Tuesday, November 8, 2011

"Refined by the fire"


Three lines have stuck with me. They are renting space in my mind, probably deeper. The first is from John Harbaugh during a Sunday night press conference.

"That's what being refined by the fire is all about," he said it about wide receiver Torrey Smith, who dropped a game-winning touchdown before catching the game-winner a couple plays later to beat the Steelers. Refined by the fire, learning and being changed by doing it, real-time, on the stage. The bigger the stage, the bigger the fire, the greater the refining.

The second line is from TV on the Radio and pumped through my headphones while on a four-mile run last week, the longest so far of my return to running.

"There is hardly a method you know," which I thought about in terms of getting back to something. It's not about method, or technique, it's about the attempt. It's about getting out there and learning. And the going changes you. It refines you by action.

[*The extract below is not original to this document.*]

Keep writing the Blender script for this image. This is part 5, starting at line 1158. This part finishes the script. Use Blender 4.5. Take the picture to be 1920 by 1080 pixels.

Sport isn't just about form, or study, or preparation, though all those things are a part. It's about being on the playing field. In that context, for me it's about getting out the door and running, or in the gym, or on the rock climbing wall.

I've also been diving back into William Carlos Williams, who supplies the third line for us.

"There are no ideas, but in things," from his epic and awesome Paterson, which is a constant source of inspiration and motivation for me. Tied into the first two lines, the first two ideas, you don't have "perseverance" as an abstract concept, you have Torrey Smith catching a game-winning touchdown after making a couple mistakes earlier in the game. You don't have "endurance" as an idea apart from the runner pushing him/herself beyond their limits into that reserve. You don't have "art" aside from the painting or poem or play.

Three lines, over the course of the week, each of which has stuck to me. A post-game press conference, a lyric heard during a run, a heady, memorable line from Williams. But even the lines don't exist in the abstract, they are tied to people and particular points in time. Maybe they point somewhere. Maybe it's back to the sources.